**DATA BLOCK:**
Start
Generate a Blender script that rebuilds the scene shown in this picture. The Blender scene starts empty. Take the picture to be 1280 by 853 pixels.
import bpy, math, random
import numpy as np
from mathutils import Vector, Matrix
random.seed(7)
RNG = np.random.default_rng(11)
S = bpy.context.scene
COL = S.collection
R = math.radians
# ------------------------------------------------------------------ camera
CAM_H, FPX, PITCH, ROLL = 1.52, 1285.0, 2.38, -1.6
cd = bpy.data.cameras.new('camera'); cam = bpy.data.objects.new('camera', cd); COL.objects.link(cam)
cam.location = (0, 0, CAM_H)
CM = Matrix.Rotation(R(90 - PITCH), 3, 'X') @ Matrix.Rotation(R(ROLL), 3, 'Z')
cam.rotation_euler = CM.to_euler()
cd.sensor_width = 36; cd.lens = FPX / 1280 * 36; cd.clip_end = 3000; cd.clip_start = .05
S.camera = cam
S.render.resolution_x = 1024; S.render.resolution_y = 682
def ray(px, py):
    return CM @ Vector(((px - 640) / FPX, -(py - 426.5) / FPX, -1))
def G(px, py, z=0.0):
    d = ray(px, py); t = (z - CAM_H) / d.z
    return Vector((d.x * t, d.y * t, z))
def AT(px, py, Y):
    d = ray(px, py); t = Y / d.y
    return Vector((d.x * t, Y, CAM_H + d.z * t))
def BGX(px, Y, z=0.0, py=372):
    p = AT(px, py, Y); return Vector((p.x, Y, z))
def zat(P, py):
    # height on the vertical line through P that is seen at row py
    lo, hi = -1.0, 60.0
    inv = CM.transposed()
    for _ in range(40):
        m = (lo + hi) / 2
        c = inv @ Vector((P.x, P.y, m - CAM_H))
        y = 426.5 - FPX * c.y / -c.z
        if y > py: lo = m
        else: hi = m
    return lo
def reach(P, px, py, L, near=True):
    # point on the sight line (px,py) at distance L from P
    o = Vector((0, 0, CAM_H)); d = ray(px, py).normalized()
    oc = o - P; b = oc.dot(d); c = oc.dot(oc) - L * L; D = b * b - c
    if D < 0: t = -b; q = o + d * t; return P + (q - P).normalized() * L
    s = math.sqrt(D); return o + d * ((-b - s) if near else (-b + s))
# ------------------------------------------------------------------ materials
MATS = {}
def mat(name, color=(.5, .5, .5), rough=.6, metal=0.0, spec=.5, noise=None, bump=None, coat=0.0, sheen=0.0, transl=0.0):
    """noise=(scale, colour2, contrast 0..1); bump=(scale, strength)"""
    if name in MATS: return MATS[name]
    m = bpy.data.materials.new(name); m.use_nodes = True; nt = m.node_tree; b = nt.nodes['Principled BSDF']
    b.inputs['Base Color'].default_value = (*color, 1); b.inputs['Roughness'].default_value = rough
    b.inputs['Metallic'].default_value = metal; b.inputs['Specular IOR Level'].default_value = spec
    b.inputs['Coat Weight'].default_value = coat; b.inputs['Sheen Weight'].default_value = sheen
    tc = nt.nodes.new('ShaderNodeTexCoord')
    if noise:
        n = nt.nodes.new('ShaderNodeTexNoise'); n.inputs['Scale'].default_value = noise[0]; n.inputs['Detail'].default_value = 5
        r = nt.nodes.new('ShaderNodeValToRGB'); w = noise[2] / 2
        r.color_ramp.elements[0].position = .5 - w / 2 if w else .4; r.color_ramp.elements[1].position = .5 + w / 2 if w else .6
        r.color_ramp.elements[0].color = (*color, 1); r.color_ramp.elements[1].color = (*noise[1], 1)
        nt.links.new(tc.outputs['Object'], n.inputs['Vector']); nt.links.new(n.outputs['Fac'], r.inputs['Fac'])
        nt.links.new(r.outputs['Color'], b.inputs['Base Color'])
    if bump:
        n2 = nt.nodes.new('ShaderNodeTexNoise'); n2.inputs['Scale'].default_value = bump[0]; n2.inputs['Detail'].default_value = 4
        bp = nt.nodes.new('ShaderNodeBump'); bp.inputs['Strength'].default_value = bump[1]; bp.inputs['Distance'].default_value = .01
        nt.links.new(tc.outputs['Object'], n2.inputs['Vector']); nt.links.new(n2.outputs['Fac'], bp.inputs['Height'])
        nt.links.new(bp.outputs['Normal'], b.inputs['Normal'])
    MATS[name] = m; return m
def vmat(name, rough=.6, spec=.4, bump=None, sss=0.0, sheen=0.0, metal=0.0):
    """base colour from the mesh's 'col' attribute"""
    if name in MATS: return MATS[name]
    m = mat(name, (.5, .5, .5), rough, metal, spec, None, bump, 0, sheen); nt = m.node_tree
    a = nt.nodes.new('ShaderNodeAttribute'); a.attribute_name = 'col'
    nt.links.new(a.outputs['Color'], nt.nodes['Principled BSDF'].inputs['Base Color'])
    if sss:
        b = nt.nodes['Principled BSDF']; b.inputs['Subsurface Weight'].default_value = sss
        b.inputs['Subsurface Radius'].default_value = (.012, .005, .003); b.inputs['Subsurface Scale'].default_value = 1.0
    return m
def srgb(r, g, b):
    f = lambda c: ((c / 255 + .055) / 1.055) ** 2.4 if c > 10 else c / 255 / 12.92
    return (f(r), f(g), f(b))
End
Extract the data in full. Keep it word for word.

**RESULT OF THE TASK:**
Generate a Blender script that rebuilds the scene shown in this picture. The Blender scene starts empty. Take the picture to be 1280 by 853 pixels.
import bpy, math, random
import numpy as np
from mathutils import Vector, Matrix
random.seed(7)
RNG = np.random.default_rng(11)
S = bpy.context.scene
COL = S.collection
R = math.radians
# ------------------------------------------------------------------ camera
CAM_H, FPX, PITCH, ROLL = 1.52, 1285.0, 2.38, -1.6
cd = bpy.data.cameras.new('camera'); cam = bpy.data.objects.new('camera', cd); COL.objects.link(cam)
cam.location = (0, 0, CAM_H)
CM = Matrix.Rotation(R(90 - PITCH), 3, 'X') @ Matrix.Rotation(R(ROLL), 3, 'Z')
cam.rotation_euler = CM.to_euler()
cd.sensor_width = 36; cd.lens = FPX / 1280 * 36; cd.clip_end = 3000; cd.clip_start = .05
S.camera = cam
S.render.resolution_x = 1024; S.render.resolution_y = 682
def ray(px, py):
    return CM @ Vector(((px - 640) / FPX, -(py - 426.5) / FPX, -1))
def G(px, py, z=0.0):
    d = ray(px, py); t = (z - CAM_H) / d.z
    return Vector((d.x * t, d.y * t, z))
def AT(px, py, Y):
    d = ray(px, py); t = Y / d.y
    return Vector((d.x * t, Y, CAM_H + d.z * t))
def BGX(px, Y, z=0.0, py=372):
    p = AT(px, py, Y); return Vector((p.x, Y, z))
def zat(P, py):
    # height on the vertical line through P that is seen at row py
    lo, hi = -1.0, 60.0
    inv = CM.transposed()
    for _ in range(40):
        m = (lo + hi) / 2
        c = inv @ Vector((P.x, P.y, m - CAM_H))
        y = 426.5 - FPX * c.y / -c.z
        if y > py: lo = m
        else: hi = m
    return lo
def reach(P, px, py, L, near=True):
    # point on the sight line (px,py) at distance L from P
    o = Vector((0, 0, CAM_H)); d = ray(px, py).normalized()
    oc = o - P; b = oc.dot(d); c = oc.dot(oc) - L * L; D = b * b - c
    if D < 0: t = -b; q = o + d * t; return P + (q - P).normalized() * L
    s = math.sqrt(D); return o + d * ((-b - s) if near else (-b + s))
# ------------------------------------------------------------------ materials
MATS = {}
def mat(name, color=(.5, .5, .5), rough=.6, metal=0.0, spec=.5, noise=None, bump=None, coat=0.0, sheen=0.0, transl=0.0):
    """noise=(scale, colour2, contrast 0..1); bump=(scale, strength)"""
    if name in MATS: return MATS[name]
    m = bpy.data.materials.new(name); m.use_nodes = True; nt = m.node_tree; b = nt.nodes['Principled BSDF']
    b.inputs['Base Color'].default_value = (*color, 1); b.inputs['Roughness'].default_value = rough
    b.inputs['Metallic'].default_value = metal; b.inputs['Specular IOR Level'].default_value = spec
    b.inputs['Coat Weight'].default_value = coat; b.inputs['Sheen Weight'].default_value = sheen
    tc = nt.nodes.new('ShaderNodeTexCoord')
    if noise:
        n = nt.nodes.new('ShaderNodeTexNoise'); n.inputs['Scale'].default_value = noise[0]; n.inputs['Detail'].default_value = 5
        r = nt.nodes.new('ShaderNodeValToRGB'); w = noise[2] / 2
        r.color_ramp.elements[0].position = .5 - w / 2 if w else .4; r.color_ramp.elements[1].position = .5 + w / 2 if w else .6
        r.color_ramp.elements[0].color = (*color, 1); r.color_ramp.elements[1].color = (*noise[1], 1)
        nt.links.new(tc.outputs['Object'], n.inputs['Vector']); nt.links.new(n.outputs['Fac'], r.inputs['Fac'])
        nt.links.new(r.outputs['Color'], b.inputs['Base Color'])
    if bump:
        n2 = nt.nodes.new('ShaderNodeTexNoise'); n2.inputs['Scale'].default_value = bump[0]; n2.inputs['Detail'].default_value = 4
        bp = nt.nodes.new('ShaderNodeBump'); bp.inputs['Strength'].default_value = bump[1]; bp.inputs['Distance'].default_value = .01
        nt.links.new(tc.outputs['Object'], n2.inputs['Vector']); nt.links.new(n2.outputs['Fac'], bp.inputs['Height'])
        nt.links.new(bp.outputs['Normal'], b.inputs['Normal'])
    MATS[name] = m; return m
def vmat(name, rough=.6, spec=.4, bump=None, sss=0.0, sheen=0.0, metal=0.0):
    """base colour from the mesh's 'col' attribute"""
    if name in MATS: return MATS[name]
    m = mat(name, (.5, .5, .5), rough, metal, spec, None, bump, 0, sheen); nt = m.node_tree
    a = nt.nodes.new('ShaderNodeAttribute'); a.attribute_name = 'col'
    nt.links.new(a.outputs['Color'], nt.nodes['Principled BSDF'].inputs['Base Color'])
    if sss:
        b = nt.nodes['Principled BSDF']; b.inputs['Subsurface Weight'].default_value = sss
        b.inputs['Subsurface Radius'].default_value = (.012, .005, .003); b.inputs['Subsurface Scale'].default_value = 1.0
    return m
def srgb(r, g, b):
    f = lambda c: ((c / 255 + .055) / 1.055) ** 2.4 if c > 10 else c / 255 / 12.92
    return (f(r), f(g), f(b))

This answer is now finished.